The exercise:
Nothing outside the range from the line with "Recreate this scene" to the line with "except Exception: pass" belongs in the copy, and no pictures do either; repeat that range exactly.

The input:
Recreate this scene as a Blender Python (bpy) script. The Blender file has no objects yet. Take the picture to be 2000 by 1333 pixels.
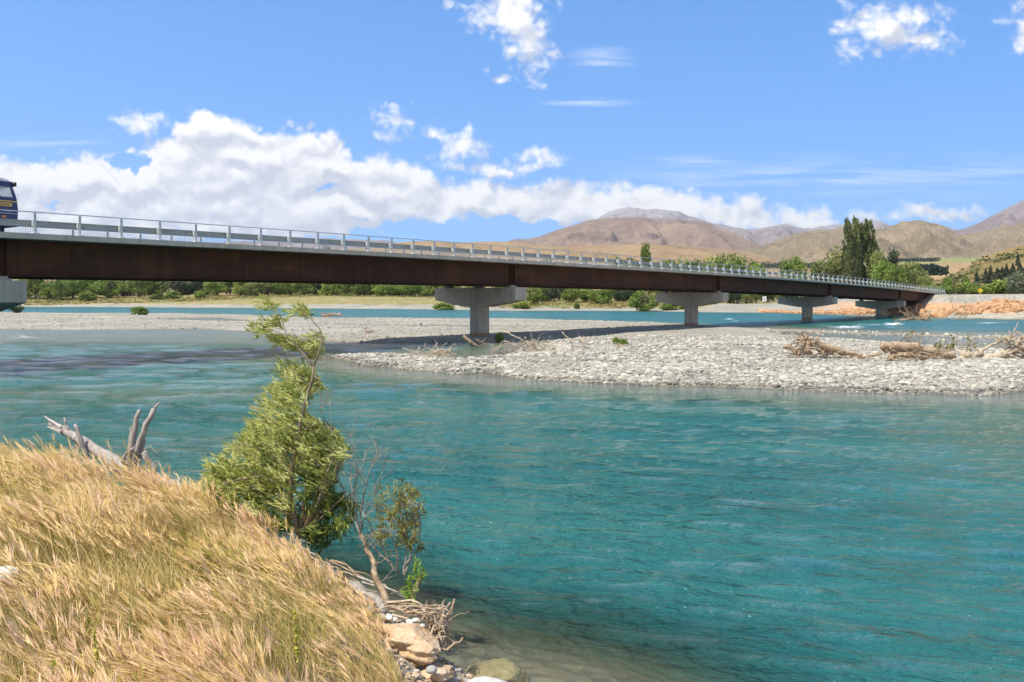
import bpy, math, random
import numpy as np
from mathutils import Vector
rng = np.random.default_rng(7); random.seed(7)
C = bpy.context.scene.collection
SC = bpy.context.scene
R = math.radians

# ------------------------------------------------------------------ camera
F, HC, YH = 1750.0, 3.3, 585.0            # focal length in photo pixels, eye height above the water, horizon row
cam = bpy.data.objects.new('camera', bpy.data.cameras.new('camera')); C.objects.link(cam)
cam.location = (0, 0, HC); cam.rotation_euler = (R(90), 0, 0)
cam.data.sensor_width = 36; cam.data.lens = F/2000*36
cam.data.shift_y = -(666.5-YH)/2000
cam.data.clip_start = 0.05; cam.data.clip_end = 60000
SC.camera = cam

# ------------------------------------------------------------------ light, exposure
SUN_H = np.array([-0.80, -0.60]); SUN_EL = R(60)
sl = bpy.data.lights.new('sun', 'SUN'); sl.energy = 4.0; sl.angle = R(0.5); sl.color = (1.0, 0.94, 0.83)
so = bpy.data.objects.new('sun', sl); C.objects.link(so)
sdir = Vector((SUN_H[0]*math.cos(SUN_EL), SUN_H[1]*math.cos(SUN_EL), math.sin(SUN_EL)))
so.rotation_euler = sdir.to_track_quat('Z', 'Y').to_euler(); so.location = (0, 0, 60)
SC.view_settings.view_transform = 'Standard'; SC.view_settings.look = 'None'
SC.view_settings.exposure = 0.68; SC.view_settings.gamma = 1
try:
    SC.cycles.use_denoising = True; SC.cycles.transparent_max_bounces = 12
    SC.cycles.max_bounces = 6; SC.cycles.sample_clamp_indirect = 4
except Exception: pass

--

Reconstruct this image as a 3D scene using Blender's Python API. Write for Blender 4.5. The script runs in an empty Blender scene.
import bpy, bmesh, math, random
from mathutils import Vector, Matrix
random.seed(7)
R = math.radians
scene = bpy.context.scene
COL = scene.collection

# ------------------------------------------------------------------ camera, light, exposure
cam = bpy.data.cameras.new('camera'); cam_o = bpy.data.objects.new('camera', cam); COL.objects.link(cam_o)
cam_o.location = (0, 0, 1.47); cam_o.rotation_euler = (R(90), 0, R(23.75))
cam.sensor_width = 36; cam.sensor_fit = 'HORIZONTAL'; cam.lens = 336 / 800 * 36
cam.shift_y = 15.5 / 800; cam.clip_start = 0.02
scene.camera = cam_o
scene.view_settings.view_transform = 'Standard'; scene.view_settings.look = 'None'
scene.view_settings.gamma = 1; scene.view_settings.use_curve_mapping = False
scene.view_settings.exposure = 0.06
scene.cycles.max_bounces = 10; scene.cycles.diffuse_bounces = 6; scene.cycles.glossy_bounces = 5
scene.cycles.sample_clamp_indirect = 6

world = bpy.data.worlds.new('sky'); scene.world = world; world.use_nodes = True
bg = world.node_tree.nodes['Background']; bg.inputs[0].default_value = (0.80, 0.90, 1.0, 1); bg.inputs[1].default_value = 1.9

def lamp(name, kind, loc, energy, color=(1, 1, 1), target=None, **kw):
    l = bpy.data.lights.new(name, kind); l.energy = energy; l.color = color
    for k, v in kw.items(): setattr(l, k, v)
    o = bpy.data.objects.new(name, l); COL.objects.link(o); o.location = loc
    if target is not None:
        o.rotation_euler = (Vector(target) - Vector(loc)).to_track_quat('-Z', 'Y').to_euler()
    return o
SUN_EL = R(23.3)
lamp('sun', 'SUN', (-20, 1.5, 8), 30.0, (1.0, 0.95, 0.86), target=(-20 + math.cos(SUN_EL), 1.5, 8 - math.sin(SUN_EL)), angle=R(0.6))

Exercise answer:
Recreate this scene as a Blender Python (bpy) script. The Blender file has no objects yet. Take the picture to be 2000 by 1333 pixels.
import bpy, math, random
import numpy as np
from mathutils import Vector
rng = np.random.default_rng(7); random.seed(7)
C = bpy.context.scene.collection
SC = bpy.context.scene
R = math.radians

# ------------------------------------------------------------------ camera
F, HC, YH = 1750.0, 3.3, 585.0            # focal length in photo pixels, eye height above the water, horizon row
cam = bpy.data.objects.new('camera', bpy.data.cameras.new('camera')); C.objects.link(cam)
cam.location = (0, 0, HC); cam.rotation_euler = (R(90), 0, 0)
cam.data.sensor_width = 36; cam.data.lens = F/2000*36
cam.data.shift_y = -(666.5-YH)/2000
cam.data.clip_start = 0.05; cam.data.clip_end = 60000
SC.camera = cam

# ------------------------------------------------------------------ light, exposure
SUN_H = np.array([-0.80, -0.60]); SUN_EL = R(60)
sl = bpy.data.lights.new('sun', 'SUN'); sl.energy = 4.0; sl.angle = R(0.5); sl.color = (1.0, 0.94, 0.83)
so = bpy.data.objects.new('sun', sl); C.objects.link(so)
sdir = Vector((SUN_H[0]*math.cos(SUN_EL), SUN_H[1]*math.cos(SUN_EL), math.sin(SUN_EL)))
so.rotation_euler = sdir.to_track_quat('Z', 'Y').to_euler(); so.location = (0, 0, 60)
SC.view_settings.view_transform = 'Standard'; SC.view_settings.look = 'None'
SC.view_settings.exposure = 0.68; SC.view_settings.gamma = 1
try:
    SC.cycles.use_denoising = True; SC.cycles.transparent_max_bounces = 12
    SC.cycles.max_bounces = 6; SC.cycles.sample_clamp_indirect = 4
except Exception: pass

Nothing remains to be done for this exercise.